The word is a slur for homosexual men, it is spelled out in the article itself but the Escapist filter bleeps it. And that's really the crux of the issue, that homophobic slurs were casually used to insult work done and the people doing it.
That's fair enough, though I do feel like the outrage on words has gone a bit too far. People let shit get to them on a level that never happened when I was younger, I mean back in the school yard guys used to use "gay" as a term for lame or wack. We used to call each other f***ts too and it was nothing. Now in the wrong context obviously those terms have a much different meaning.
But these days someone will be outrageously offended by hearing, I guess "trigger" words, in conversations that they aren't even apart of and I frankly think that's ridiculous. And again it fair enough to not want to hear those words in the workplace, however in many tight knit environments especially in more casual work places like a games studio people become friends and around friends language always slips.
It's fine if you don't want to hear certain things, but asking the world around you to change so you don't get triggered is really kind of an asshole thing to do. As an adult, if you hear someone say something you don't like you have two choices. 1. you can ask those people to not use that can of language, 2. Be an adult and ignore it.
At the end of the day, being overly sensitive to fairly minor things ends up making you a problem.
Let's use a hypothetical miracle company, in which everyone is mostly cool and follows protocol. A small group of friends is talking about a movie they saw over the weekend, and they talk about how gay the movie was (meaning lame). Someone outside that group hears this, gets offended and rushes off to HR to report it. Hr then reports to the group and gives them a lecture, sensitivity training, the whole shebang all because someone not even a part of the conversation heard a bad word out of context (or maybe didn't even care about the context).
That group is going to know who reported on them, because those people who are easily offended are rather easy to sniff out, especially if you work together or near each other for any length of time. What happens then is conversation gets quieter and the offended person becomes the black sheep of the office. And nobody wins in that scenario.

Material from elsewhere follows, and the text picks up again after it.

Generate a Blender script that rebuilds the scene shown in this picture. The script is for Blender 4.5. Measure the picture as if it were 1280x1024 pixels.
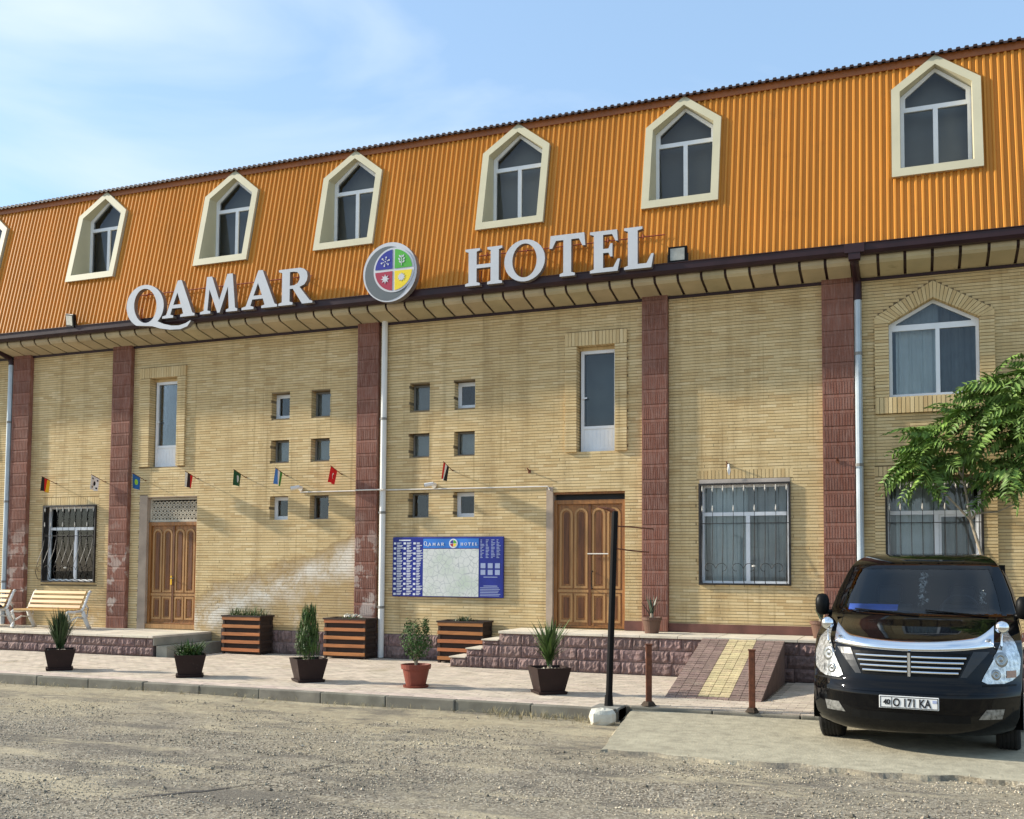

And truthfully, what does anyone gain from that behavior? You think you stop people from changing their outlook? No it just make people hate you and what good is that. If you don't like somebody, just like if you don't like a TV show or game, then avoid it.
Yes that kind of thing doesn't technically belong in a workplace. But people aren't robots. And entire careers shouldn't be lost based off something as mundane as words unless the context of those words were used in an assault towards another person. Talking about a shitty movie is a lot different than called Steve from accounting a fucking Fig-newton.
Now Techland's situation in terms of this art situation IMO is a boss is a dickhead sure, but probably wouldn't be worth the hassle of complaining and expecting something from it. Be an adult, let the comment roll off your back, and if it bothered you enough look for another job in your free time. Don't cut your nose off despite your face, you know what I mean?